Daquele momento em diante, as conversas entre os mais altos dirigentes do esporte mundial nunca mais foram as mesmas. Não que elas fossem límpidas antes disso, mas o esquema se profissionalizou. Uma indústria se desenvolveu em torno disso, com pessoas especializadas em conversar com cartolas e estabelecer preços para cada aprovação, cada voto decisivo para um contrato milionário ou a escolha da sede do próximo grande evento. A ISL faliu em 2001, afundada em dívidas contraídas após negociações que saíram do controle, mas Weber continuou operando.

Por isso, poucos se surpreenderam quando o nome de Weber apareceu nas investigações sobre Carlos Arthur Nuzman e de como o Comitê Olímpico Brasileiro teria comprado votos para que o Rio de Janeiro recebesse os Jogos Olímpicos de 2016. Daí a relembrar sua proximidade dos organizadores da Copa de 2006 na Alemanha e dos Jogos de 2012 em Londres foi um pulo.

As notícias golpearam fortemente a campanha de COI e Fifa de limparem suas imagens diante do público. O comitê já havia sido acusado de deixar os dólares falarem mais que o mérito técnico e histórico quando escolheu Atlanta como sede dos Jogos de 1996, mas chegou ao subsolo quando se descobriu como Salt Lake City desbancou a Cidade do Quebec para levar a Olimpíada de Inverno de 2002. Dez delegados da entidade foram expulsos e o comitê executivo foi bastante reformulado, tirando o espaço de cartolas para dar mais voz a ex-atletas, uma forma de mostrar que o esporte estaria acima de tudo.

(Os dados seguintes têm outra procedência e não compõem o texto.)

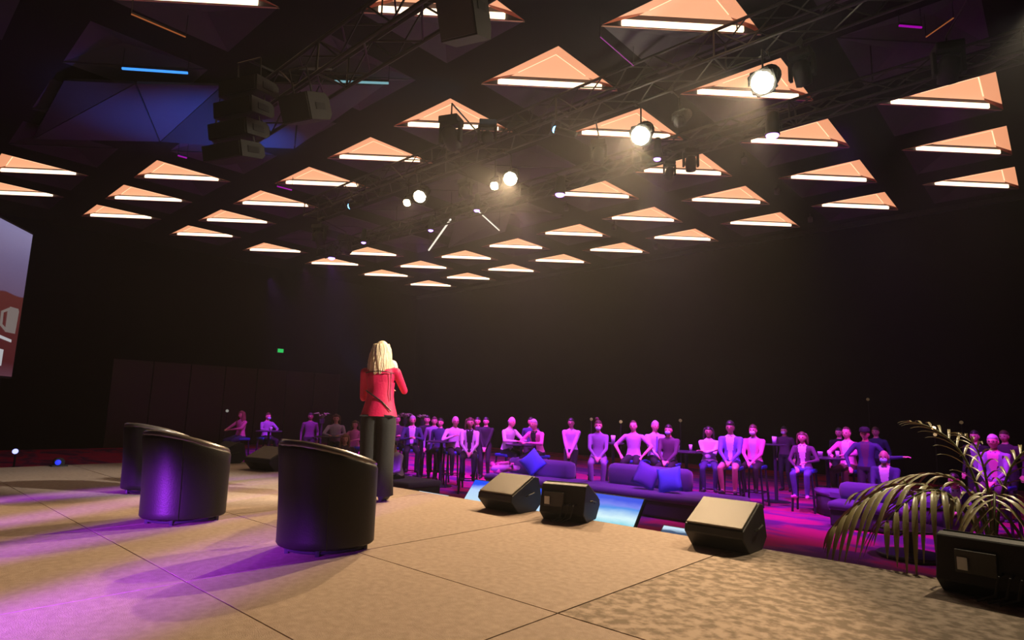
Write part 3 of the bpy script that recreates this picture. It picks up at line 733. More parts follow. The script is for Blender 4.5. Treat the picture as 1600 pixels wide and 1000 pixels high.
tv('angled floor screen showing blue with a turquoise band', -4.45, -3.30, .14, screen_mat('screen_b', 2, 'b'))
tv('farthest floor screen, only its pale top edge visible', -6.95, -6.30, -.15, screen_mat('screen_c', 3, 'c'), 50)
tv('nearest floor screen, dim with a pale top edge by the big wedge', -3.10, -2.45, -.09, screen_mat('screen_d', 4, 'c'), 50)

# ------------------------------------------------------------------ sofas, tables, stools
def cushion_mesh(bm, s=.46, t_=.14, Mx=None):
    vs = {}
    n = 8
    for sgn in (1, -1):
        for i in range(n + 1):
            for j in range(n + 1):
                u, v = i / n * 2 - 1, j / n * 2 - 1
                edge = (1 - u * u) * (1 - v * v)
                pin = 1 - .12 * (1 - abs(u * v)) * (abs(u) ** 4 + abs(v) ** 4) / 1.5
                if edge < 1e-6 and sgn == -1: continue
                vs[(sgn, i, j)] = bm.verts.new((u * s / 2 * pin, sgn * t_ / 2 * edge ** .5, v * s / 2 * pin))
    def g(sg, i, j): return vs.get((sg, i, j)) or vs[(1, i, j)]
    for sg in (1, -1):
        for i in range(n):
            for j in range(n):
                q = (g(sg, i, j), g(sg, i + 1, j), g(sg, i + 1, j + 1), g(sg, i, j + 1)); bm.faces.new(q if sg == -1 else q[::-1])
    if Mx is not None: bmesh.ops.transform(bm, matrix=Mx, verts=bm.verts)
def cushion(label, loc, rot, m):
    bm = BM(); cushion_mesh(bm, .44, .15); o = obj('cushion', bm, m, None, True); o.location = loc; o.rotation_euler = rot
    return tag(o, label, 'cushion')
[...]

Na Fifa, o caso é mais recente. As autoridades suíças investigaram por anos as atividades dos cartolas do futebol e suas relações com a ISL, mas a bomba só explodiu em 2015, quando o FBI ordenou a prisão de diversos dirigentes – o processo segue até hoje e já envolveu os brasileiros Ricardo Teixeira, Marco Polo del Nero e José Maria Marin – e forçou uma mudança na cúpula da federação. O presidente interino, Gianni Infantino, tentou dar um caráter mais empresarial à entidade, mas deixou claro como as coisas pouco mudaram ao inchar a Copa do Mundo – de 32 para 48 seleções a partir de 2026 – para garantir sua eleição.

É evidente que muito da estrutura de corrupção no comando do esporte se dá pela natureza política das entidades. De entidades regionais e estaduais às federações mundiais, dirigentes normalmente são eleitos com votos definidos a partir de negociações que raramente têm o desenvolvimento técnico, econômico ou social do esporte como prioridade.

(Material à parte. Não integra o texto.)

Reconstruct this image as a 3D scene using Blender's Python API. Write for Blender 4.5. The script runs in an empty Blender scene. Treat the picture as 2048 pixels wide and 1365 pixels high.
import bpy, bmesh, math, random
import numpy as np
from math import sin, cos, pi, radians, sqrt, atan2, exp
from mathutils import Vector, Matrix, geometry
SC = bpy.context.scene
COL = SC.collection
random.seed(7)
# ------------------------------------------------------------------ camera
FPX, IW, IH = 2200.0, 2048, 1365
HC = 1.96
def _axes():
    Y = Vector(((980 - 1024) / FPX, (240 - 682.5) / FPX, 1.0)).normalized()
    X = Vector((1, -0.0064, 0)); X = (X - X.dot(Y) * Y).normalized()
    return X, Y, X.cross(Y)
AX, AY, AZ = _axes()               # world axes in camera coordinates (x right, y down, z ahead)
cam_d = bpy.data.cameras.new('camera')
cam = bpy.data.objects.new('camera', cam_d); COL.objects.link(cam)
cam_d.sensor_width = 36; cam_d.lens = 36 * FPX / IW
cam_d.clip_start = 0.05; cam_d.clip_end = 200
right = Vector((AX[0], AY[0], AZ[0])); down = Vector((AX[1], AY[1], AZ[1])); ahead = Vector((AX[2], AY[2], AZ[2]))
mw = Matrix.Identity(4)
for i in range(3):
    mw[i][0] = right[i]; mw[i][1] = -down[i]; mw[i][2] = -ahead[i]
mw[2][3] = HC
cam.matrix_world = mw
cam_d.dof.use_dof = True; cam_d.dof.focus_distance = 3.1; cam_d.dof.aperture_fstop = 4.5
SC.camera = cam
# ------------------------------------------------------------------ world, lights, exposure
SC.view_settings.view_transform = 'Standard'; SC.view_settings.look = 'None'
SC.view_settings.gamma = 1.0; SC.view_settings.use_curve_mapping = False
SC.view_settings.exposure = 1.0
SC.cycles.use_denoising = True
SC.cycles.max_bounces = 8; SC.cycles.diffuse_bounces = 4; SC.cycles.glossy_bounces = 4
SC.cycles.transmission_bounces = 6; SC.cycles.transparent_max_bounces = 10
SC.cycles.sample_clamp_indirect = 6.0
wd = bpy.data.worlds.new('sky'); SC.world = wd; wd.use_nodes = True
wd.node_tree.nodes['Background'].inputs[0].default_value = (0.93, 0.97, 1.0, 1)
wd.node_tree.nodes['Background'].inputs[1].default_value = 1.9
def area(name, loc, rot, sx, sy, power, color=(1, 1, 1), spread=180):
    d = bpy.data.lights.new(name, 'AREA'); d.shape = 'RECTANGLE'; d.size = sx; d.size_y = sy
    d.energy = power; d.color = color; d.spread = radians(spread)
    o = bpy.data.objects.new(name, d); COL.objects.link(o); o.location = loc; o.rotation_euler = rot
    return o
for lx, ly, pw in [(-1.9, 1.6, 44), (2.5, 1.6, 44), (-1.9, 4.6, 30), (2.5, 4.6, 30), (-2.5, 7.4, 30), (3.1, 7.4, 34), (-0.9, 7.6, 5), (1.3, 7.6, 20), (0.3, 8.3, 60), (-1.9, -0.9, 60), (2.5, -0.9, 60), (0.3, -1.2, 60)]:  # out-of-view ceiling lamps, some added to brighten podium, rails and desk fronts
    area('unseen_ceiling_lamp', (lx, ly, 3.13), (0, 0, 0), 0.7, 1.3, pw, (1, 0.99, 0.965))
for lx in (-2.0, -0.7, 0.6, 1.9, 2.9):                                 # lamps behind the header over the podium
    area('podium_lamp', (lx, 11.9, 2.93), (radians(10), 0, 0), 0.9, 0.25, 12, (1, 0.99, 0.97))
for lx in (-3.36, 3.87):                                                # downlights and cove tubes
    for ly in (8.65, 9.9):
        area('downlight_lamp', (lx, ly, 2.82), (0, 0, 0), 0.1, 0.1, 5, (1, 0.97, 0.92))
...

Nesse contexto, os esportes americanos podem oferecer um caminho diferente. As ligas de futebol americano, basquete, beisebol e hóquei no gelo são independentes das federações de suas modalidades e atuam como corporações. Os donos são os proprietários dos clubes e o presidente é contratado por eles, respondendo pelos resultados econômicos e esportivos da competição.

Há dezenas de problemas graves nos esporte americano, como conspiração para convencer prefeituras e governos estaduais a usarem dinheiro público na construção de novos estádios. A compra de dirigentes, porém, não costuma aparecer tanto no noticiário. Ainda assim, ela existe. Em 2015, o jornal Minneapolis Star Tribune descobriu o que a NFL exige dos municípios que se candidatam a receber o Super Bowl, a decisão da liga e evento de maior audiência da tevê dos Estados Unidos. A reportagem mostra vários pedidos técnicos e de conforto a dirigentes e clubes, mas também revelou que as cidades deram presentes – de tablets a iates – para convencer o eleitorado. No caso, os bilionários donos das equipes.

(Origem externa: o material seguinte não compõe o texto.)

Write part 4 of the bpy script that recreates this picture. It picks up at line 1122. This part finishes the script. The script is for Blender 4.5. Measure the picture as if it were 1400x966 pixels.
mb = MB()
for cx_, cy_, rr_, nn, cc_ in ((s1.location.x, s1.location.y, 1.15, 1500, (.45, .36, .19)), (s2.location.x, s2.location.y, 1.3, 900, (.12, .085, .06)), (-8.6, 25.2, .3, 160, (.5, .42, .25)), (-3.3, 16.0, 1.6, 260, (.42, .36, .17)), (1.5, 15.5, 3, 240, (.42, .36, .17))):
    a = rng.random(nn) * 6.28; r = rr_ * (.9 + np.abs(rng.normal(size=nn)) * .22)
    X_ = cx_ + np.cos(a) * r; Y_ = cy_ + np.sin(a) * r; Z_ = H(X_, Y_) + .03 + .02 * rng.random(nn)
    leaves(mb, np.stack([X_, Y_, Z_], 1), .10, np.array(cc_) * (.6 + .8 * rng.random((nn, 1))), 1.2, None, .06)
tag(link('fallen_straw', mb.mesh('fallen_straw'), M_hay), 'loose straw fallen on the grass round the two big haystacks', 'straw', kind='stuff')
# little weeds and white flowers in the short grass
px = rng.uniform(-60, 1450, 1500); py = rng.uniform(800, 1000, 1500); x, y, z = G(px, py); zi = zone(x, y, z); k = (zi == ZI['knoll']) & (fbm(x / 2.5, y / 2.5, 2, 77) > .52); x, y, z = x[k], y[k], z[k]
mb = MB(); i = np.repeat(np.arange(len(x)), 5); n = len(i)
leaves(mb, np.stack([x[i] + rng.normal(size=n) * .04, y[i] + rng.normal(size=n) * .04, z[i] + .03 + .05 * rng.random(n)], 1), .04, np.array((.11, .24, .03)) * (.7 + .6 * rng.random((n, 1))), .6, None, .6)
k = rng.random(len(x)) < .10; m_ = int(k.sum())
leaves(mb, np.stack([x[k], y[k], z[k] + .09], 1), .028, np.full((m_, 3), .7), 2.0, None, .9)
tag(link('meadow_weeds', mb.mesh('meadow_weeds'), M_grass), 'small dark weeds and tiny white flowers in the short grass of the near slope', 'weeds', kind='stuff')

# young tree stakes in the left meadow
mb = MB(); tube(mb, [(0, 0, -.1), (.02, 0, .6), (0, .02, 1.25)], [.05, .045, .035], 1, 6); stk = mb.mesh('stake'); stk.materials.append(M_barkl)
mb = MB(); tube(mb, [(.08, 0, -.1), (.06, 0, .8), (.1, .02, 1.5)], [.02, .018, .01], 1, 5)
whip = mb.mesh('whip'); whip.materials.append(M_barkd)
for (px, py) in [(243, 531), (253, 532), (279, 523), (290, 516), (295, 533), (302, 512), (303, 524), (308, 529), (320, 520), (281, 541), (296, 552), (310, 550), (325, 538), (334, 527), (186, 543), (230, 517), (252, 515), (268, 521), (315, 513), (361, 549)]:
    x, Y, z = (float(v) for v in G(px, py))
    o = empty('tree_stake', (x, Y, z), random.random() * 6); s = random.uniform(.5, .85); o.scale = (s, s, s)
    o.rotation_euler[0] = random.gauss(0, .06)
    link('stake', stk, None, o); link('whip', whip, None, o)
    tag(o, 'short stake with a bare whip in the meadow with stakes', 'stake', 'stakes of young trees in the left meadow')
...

Ainda que os escândalos americanos sejam mais raros, o caso do Super Bowl mostra que apenas o tratamento puramente empresarial do esporte não é suficiente para uma autorregulação completa de entidades e dirigentes. Afinal, há um elemento comum em todas essas negociações, da NFL à Fifa: a falta de critérios claros e transparentes para a tomada de decisões. E, se a sociedade quer que o esporte seja comandado de forma mais limpa, esse deveria ser o ponto de partida.

Se a escolha do novo parceiro comercial do COI ou da sede da próxima Copa do Mundo for aberta, com critérios claros, candidaturas expondo suas propostas publicamente e fiscalização externa de organizações civis, de auditorias contratadas e da imprensa, a margem de desvio é muito menor. Nesse cenário, seria mais fácil descobrir de onde veio o conteúdo da mala de Jean Marie Weber.